__Task statement__:
All lines featuring the string "Write" are to be listed.

__Records supplied__:
-------------------------
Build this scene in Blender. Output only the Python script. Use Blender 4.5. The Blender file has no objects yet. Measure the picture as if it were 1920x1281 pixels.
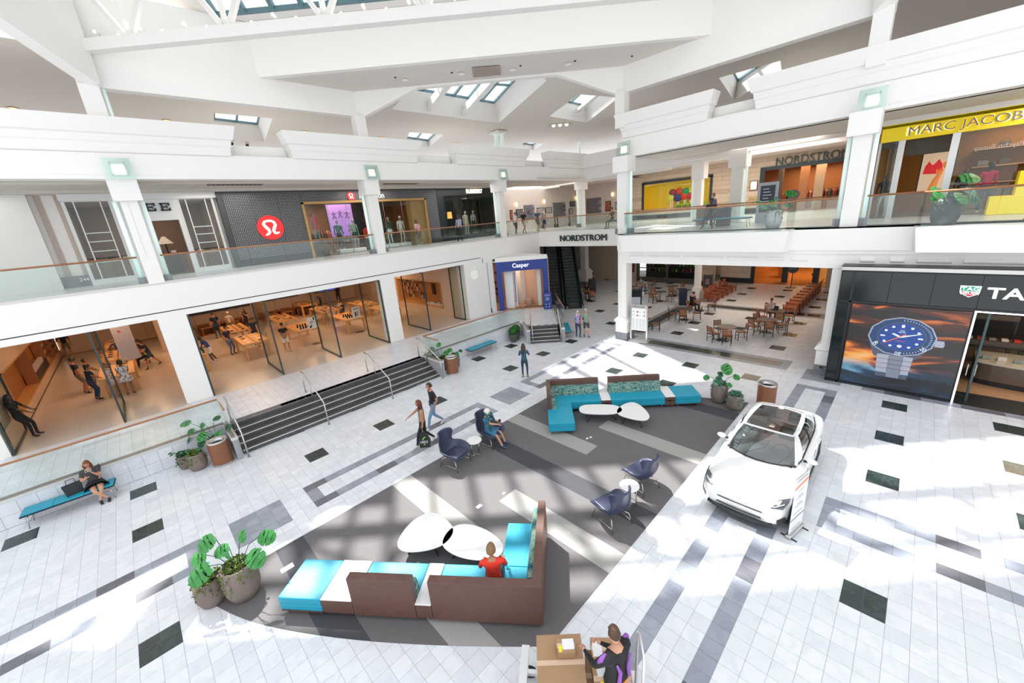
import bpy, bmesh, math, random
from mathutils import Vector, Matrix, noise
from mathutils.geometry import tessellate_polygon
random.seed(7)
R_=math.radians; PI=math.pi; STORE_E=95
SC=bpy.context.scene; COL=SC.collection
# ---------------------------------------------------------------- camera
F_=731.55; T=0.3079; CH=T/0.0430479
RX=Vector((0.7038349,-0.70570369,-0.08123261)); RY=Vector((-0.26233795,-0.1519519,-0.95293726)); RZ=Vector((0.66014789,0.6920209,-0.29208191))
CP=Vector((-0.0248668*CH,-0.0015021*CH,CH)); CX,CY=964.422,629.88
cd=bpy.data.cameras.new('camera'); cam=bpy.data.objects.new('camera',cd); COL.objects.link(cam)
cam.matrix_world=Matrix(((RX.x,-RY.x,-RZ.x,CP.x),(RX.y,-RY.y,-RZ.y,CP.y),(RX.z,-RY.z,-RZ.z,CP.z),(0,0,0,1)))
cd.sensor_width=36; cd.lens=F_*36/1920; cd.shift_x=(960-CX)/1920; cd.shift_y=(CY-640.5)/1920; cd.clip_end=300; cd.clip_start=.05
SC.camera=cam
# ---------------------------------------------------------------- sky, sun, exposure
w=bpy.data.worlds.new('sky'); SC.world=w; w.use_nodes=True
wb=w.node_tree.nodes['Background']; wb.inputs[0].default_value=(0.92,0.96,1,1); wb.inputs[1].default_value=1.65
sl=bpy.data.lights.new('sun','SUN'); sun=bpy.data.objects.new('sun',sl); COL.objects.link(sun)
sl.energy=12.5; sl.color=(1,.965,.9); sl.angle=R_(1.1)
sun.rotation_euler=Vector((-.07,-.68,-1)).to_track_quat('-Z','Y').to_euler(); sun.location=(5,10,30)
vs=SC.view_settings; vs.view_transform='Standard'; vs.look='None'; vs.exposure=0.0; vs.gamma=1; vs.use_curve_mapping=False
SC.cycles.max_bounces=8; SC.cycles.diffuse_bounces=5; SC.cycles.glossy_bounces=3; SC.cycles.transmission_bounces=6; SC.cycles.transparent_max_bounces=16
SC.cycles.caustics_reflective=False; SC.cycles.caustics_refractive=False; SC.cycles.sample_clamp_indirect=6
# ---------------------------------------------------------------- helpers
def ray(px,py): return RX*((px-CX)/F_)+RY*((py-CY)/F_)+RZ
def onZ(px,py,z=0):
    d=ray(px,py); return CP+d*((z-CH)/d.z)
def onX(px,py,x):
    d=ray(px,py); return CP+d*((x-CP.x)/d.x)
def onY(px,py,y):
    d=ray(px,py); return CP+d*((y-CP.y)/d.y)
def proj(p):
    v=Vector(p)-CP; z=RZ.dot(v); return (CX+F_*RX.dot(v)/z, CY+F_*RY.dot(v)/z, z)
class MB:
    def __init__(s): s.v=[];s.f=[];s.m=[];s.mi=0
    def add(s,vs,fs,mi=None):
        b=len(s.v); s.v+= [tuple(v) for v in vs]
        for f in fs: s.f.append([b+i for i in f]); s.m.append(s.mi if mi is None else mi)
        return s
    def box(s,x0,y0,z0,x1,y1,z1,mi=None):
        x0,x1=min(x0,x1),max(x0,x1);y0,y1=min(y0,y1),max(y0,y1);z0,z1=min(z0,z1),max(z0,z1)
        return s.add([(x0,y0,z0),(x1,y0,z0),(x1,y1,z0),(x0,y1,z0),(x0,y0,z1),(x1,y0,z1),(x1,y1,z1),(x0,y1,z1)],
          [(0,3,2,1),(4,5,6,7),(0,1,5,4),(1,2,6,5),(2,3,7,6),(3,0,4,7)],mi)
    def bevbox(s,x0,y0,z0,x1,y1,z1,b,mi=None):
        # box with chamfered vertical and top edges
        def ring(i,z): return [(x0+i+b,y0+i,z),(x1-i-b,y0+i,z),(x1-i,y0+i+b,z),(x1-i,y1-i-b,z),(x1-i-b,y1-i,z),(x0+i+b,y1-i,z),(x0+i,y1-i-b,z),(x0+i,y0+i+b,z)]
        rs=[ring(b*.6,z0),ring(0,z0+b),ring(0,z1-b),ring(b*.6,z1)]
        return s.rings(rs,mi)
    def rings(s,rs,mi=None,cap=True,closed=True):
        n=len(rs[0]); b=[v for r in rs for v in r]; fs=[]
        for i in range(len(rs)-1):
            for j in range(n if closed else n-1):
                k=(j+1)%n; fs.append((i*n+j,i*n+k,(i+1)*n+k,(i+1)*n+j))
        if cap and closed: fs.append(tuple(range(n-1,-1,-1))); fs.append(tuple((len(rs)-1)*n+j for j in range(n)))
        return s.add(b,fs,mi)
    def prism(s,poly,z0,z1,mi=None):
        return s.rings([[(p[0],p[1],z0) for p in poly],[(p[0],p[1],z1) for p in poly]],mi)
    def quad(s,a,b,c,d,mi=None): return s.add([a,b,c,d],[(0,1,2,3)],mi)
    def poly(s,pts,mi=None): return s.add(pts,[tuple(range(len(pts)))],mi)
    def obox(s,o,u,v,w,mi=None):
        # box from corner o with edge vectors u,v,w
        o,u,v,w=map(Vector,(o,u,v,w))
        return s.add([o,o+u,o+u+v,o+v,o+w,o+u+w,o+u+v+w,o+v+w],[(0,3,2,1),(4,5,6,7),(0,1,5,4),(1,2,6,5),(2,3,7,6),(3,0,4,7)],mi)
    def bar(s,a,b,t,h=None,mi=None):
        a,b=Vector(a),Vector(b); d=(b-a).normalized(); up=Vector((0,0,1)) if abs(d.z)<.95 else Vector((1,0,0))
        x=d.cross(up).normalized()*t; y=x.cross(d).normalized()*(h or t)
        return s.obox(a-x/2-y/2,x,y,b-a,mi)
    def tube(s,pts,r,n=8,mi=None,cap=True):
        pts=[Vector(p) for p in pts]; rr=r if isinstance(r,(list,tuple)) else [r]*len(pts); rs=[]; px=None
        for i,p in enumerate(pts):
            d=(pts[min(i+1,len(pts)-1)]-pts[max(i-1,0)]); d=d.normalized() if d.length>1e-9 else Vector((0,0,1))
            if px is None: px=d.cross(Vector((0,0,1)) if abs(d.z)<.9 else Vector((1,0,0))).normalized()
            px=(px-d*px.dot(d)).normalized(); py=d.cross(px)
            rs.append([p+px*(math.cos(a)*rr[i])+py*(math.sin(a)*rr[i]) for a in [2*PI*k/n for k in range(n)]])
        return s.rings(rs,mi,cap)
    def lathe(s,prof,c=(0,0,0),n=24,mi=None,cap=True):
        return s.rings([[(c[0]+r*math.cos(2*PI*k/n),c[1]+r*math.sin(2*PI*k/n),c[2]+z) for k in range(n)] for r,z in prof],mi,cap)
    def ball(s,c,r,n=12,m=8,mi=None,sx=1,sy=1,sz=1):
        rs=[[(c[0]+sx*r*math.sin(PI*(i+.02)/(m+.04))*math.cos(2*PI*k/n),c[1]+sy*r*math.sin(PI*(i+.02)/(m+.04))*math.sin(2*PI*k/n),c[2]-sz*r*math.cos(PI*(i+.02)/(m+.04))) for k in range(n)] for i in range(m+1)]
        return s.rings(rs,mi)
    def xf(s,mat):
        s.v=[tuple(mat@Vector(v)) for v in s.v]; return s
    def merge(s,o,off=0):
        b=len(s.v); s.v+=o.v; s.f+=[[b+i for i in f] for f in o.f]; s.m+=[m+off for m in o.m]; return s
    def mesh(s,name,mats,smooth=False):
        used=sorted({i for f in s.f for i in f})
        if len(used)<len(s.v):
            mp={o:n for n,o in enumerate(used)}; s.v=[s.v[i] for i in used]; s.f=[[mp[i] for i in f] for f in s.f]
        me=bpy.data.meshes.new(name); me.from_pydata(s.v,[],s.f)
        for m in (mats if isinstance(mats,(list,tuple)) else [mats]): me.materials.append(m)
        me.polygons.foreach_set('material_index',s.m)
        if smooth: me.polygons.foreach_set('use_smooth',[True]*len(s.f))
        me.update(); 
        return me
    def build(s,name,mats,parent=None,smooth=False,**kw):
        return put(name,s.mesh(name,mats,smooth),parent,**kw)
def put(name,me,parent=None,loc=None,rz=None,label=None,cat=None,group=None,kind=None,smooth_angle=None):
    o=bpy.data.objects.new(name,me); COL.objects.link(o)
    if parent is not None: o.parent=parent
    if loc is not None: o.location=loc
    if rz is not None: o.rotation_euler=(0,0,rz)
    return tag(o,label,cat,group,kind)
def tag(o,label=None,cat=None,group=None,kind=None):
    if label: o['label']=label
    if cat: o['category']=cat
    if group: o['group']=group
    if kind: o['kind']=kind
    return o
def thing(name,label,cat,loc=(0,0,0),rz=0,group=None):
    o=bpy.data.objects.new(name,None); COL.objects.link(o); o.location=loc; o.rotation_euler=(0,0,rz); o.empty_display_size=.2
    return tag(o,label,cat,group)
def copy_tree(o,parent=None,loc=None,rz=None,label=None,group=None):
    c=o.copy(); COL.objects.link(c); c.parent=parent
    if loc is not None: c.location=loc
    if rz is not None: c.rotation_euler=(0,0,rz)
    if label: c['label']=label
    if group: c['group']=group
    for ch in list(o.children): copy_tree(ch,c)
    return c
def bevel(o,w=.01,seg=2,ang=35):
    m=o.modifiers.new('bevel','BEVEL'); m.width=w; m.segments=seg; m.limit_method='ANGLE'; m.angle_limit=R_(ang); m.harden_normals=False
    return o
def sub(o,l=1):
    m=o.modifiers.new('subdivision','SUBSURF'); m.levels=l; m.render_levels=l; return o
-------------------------
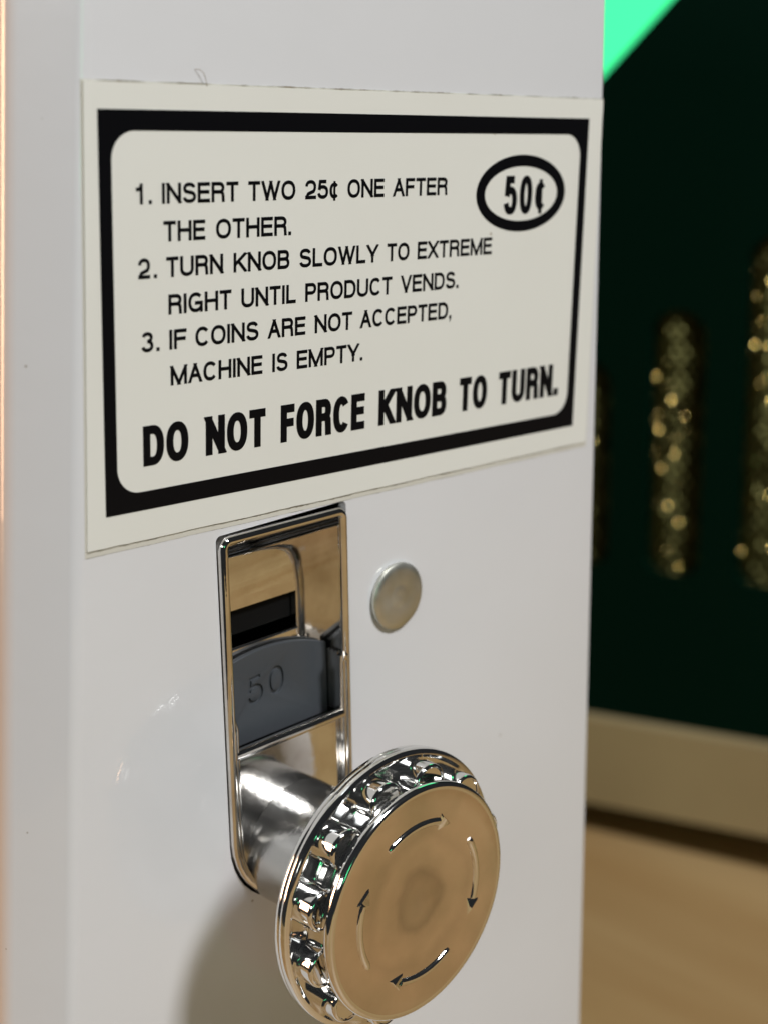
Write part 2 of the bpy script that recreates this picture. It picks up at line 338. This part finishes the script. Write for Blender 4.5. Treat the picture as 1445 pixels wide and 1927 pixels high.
-------------------------
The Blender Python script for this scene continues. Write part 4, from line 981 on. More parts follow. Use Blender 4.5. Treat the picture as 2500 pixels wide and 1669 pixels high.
-------------------------
__Result__:
Write part 2 of the bpy script that recreates this picture. It picks up at line 338. This part finishes the script. Write for Blender 4.5. Treat the picture as 1445 pixels wide and 1927 pixels high.
The Blender Python script for this scene continues. Write part 4, from line 981 on. More parts follow. Use Blender 4.5. Treat the picture as 2500 pixels wide and 1669 pixels high.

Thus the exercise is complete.